La marcha Wagner
Por Juan Manuel de Prada
Para entender lo sucedido en Rusia en estos días no conviene leer las paparruchas de las agencias sistémicas, sino las páginas que Hilaire Belloc dedica a desmentir el ‘relato’ sobre la caída del Imperio Romano, que la historiografía oficial ha presentado como una fantasiosa ‘invasión’ de tribus bárbaras. En el Bajo Imperio Romano, el ejército se había convertido en una entidad puramente mercenaria, extraída del elemento más desafortunado de la sociedad. Los ciudadanos romanos querían aferrarse insensatamente a una vida pacífica y muelle, mientras la precaria seguridad de las fronteras se asignaba a los esclavos, muchos de ellos de las regiones más remotas del Imperio, que se alistaban porque, aunque las condiciones eran muy duras, podían disfrutar a cambio de ciertos honores y de una paga que aseguraba el futuro de sus hijos.
La milicia terminó convirtiéndose en un oficio para desheredados, despreciados por la sociedad civil; y no tardó en cundir el descontento en su seno. Quien acaudilló más revueltas militares (algunas fallidas) fue Alarico, un joven noble de sangre goda, pero romano de nacimiento, que reclamó en vano el título de Magister Militum tras alcanzar sonadas victorias. Despechado, sembró la cizaña entre sus hombres, mal pagados y a los que se habían regateado los honores debidos, y marchó sobre Roma, a la sazón gobernada por el flojo Honorio; no para destruir el Imperio, sino para entronizar a un emperador títere.
Prigozhin, aunque igualmente ambicioso, no es, desde luego, el audaz Alarico; y tampoco Putin es el flojo Honorio.
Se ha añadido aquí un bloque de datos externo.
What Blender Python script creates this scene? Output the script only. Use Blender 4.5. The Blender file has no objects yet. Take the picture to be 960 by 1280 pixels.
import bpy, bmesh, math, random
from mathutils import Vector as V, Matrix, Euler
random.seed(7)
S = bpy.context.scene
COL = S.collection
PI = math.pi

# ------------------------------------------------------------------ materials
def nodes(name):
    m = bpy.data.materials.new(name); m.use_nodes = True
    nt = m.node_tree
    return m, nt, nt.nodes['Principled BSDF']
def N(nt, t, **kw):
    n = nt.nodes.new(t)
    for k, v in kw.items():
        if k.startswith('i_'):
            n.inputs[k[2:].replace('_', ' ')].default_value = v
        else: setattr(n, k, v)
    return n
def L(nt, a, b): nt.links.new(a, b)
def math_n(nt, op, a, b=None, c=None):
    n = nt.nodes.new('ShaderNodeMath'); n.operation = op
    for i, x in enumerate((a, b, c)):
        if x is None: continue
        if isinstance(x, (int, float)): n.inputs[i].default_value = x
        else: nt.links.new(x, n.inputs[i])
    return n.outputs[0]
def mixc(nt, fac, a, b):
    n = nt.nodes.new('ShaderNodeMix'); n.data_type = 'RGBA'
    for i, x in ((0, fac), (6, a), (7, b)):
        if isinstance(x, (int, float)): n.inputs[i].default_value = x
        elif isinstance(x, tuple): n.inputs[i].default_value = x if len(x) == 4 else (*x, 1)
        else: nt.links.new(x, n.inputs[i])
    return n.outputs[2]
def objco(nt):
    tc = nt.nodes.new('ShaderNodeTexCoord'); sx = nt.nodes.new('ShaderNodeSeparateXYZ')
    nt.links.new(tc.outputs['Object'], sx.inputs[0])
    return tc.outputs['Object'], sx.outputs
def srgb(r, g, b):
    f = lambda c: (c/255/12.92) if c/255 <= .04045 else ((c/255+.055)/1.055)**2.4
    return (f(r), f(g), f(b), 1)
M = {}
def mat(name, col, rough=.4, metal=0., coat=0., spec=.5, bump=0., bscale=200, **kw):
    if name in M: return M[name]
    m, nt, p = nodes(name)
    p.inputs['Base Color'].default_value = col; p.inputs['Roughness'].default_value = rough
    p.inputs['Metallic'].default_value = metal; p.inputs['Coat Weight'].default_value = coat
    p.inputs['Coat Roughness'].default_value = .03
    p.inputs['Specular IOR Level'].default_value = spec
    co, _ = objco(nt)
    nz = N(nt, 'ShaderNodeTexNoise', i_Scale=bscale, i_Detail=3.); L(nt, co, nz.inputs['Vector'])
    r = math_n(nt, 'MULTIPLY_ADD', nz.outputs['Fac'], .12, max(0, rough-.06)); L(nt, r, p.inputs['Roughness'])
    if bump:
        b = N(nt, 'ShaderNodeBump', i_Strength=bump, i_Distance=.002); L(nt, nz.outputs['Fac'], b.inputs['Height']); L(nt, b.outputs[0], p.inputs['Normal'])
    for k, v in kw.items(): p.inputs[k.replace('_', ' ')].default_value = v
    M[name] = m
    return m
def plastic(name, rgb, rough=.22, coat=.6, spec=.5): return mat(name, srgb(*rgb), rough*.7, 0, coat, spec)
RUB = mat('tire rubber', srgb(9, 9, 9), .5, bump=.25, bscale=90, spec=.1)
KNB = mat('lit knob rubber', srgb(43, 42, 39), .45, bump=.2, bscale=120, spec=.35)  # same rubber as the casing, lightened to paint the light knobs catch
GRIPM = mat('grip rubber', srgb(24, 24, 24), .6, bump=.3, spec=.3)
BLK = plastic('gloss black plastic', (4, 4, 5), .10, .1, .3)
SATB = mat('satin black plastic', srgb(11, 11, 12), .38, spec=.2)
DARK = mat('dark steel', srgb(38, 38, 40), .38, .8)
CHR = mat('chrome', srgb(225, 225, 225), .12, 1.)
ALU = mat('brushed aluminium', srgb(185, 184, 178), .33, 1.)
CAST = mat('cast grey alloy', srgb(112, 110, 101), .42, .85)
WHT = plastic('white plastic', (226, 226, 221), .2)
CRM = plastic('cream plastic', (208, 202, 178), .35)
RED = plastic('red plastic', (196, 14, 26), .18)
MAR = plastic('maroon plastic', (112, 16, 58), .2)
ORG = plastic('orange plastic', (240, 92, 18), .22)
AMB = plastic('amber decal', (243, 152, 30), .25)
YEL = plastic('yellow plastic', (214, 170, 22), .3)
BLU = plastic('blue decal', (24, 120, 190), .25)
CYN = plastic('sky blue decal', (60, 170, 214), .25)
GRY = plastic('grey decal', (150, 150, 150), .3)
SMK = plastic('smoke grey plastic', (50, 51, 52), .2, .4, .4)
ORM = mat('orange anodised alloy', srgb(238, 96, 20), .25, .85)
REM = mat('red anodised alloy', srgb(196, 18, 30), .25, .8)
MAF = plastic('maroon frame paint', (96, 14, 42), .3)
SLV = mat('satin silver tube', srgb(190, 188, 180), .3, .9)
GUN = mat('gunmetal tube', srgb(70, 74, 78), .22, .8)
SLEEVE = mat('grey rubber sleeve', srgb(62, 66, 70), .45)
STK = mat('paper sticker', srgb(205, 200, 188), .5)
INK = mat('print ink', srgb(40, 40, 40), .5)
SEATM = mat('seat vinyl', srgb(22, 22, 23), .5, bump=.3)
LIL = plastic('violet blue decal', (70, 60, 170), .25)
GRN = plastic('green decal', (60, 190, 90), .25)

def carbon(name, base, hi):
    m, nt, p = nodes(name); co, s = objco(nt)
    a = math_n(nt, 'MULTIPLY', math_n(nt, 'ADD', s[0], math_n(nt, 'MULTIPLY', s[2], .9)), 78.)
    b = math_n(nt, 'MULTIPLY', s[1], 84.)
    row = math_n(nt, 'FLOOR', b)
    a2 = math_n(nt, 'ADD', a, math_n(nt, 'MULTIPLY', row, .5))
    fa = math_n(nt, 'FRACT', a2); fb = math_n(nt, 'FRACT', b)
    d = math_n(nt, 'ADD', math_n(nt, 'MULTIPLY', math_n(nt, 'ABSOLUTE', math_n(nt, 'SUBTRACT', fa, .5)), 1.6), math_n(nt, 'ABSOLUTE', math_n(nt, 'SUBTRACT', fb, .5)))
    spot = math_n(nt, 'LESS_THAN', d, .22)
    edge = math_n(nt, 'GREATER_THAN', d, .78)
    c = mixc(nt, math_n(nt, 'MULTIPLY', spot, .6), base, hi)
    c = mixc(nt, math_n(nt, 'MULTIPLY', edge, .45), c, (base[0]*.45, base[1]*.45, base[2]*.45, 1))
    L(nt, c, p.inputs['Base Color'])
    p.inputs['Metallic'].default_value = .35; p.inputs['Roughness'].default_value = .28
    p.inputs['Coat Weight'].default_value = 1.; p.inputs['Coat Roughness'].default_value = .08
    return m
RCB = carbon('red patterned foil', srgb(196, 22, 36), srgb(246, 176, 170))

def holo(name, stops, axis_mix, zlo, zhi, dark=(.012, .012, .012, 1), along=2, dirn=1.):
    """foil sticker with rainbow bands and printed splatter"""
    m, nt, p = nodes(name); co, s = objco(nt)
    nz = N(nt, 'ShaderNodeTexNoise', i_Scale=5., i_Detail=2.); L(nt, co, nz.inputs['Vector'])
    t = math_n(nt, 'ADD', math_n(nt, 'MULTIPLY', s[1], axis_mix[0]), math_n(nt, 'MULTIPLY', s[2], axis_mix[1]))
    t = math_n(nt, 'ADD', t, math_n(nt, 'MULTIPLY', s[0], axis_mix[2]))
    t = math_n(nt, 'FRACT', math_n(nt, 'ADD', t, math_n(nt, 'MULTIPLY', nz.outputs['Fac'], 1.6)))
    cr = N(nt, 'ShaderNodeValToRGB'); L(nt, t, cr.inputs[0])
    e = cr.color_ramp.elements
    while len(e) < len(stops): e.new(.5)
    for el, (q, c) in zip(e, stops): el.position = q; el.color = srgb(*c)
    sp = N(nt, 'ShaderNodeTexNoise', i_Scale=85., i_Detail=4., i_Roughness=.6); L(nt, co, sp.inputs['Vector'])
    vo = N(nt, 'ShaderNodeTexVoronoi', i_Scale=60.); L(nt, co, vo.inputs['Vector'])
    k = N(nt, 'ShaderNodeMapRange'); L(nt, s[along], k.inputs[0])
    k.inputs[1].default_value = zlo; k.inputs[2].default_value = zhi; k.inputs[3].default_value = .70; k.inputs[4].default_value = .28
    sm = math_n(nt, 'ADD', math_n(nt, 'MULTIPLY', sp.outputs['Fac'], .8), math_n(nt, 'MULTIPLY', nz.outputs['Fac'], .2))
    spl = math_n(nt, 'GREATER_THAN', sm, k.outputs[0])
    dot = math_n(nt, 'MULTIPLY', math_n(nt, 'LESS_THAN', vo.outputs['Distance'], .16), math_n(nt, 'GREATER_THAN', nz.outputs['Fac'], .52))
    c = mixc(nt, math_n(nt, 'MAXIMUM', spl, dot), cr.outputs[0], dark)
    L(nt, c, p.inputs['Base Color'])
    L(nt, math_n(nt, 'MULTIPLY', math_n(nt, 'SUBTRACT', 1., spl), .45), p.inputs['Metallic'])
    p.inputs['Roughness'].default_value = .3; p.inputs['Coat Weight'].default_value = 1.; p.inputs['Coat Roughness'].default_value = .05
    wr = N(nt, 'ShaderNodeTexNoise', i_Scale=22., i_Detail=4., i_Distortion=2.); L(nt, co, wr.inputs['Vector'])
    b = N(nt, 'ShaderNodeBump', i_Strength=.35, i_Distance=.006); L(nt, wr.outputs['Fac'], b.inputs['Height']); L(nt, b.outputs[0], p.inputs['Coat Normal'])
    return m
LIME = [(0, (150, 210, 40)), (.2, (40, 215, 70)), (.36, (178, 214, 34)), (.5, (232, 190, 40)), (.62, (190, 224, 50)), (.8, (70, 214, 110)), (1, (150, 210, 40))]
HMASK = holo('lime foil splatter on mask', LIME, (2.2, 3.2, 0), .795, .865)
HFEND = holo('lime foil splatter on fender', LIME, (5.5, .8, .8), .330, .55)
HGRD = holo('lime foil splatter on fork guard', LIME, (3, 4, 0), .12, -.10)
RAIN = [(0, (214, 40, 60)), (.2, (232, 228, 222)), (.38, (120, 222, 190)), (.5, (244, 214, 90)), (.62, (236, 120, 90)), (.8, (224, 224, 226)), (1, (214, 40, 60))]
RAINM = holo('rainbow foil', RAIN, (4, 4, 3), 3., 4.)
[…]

Además, la prensa occidental, que había caracterizado a las huestes de Wagner como una patulea de asesinos sanguinarios, pasó de súbito a calificarlas de «heroicas», provocando la inmediata desafección del pueblo ruso hacia la aventura de Prigozhin. Pero el telón de fondo de esta fallida marcha es el mismo en el que se desenvolvían las primeras revueltas militares del Bajo Imperio Romano. Cuando Putin decretó la guerra en suelo ucraniano a las fuerzas otanistas bajo el eufemismo de «operación militar especial» cometió el mismo error que cometieron aquellos emperadores romanos que pretendían que los ciudadanos romanos mantuviesen la vida pacífica y muelle de antaño, mientras los desheredados derramaban su sangre en los confines del Imperio.
Putin invoca con frecuencia, para mantener la moral, la «guerra patriótica» que aplastó al ejército más poderoso del mundo; pero aquella guerra la libró todo el pueblo ruso, que entregó su sangre solidariamente. No se puede pretender ganar una guerra feroz contra el poderío militar otanista disfrazándola ante la población de quirúrgica «operación especial» que no alterará su vida y asignando las misiones más arriesgadas a las milicias del Donbass, a los mercenarios Wagner o las tropas de asalto chechenas, mientras los pijos de Moscú y San Petersburgo bailan en la discoteca. Basta leer a Belloc para entender lo sucedido.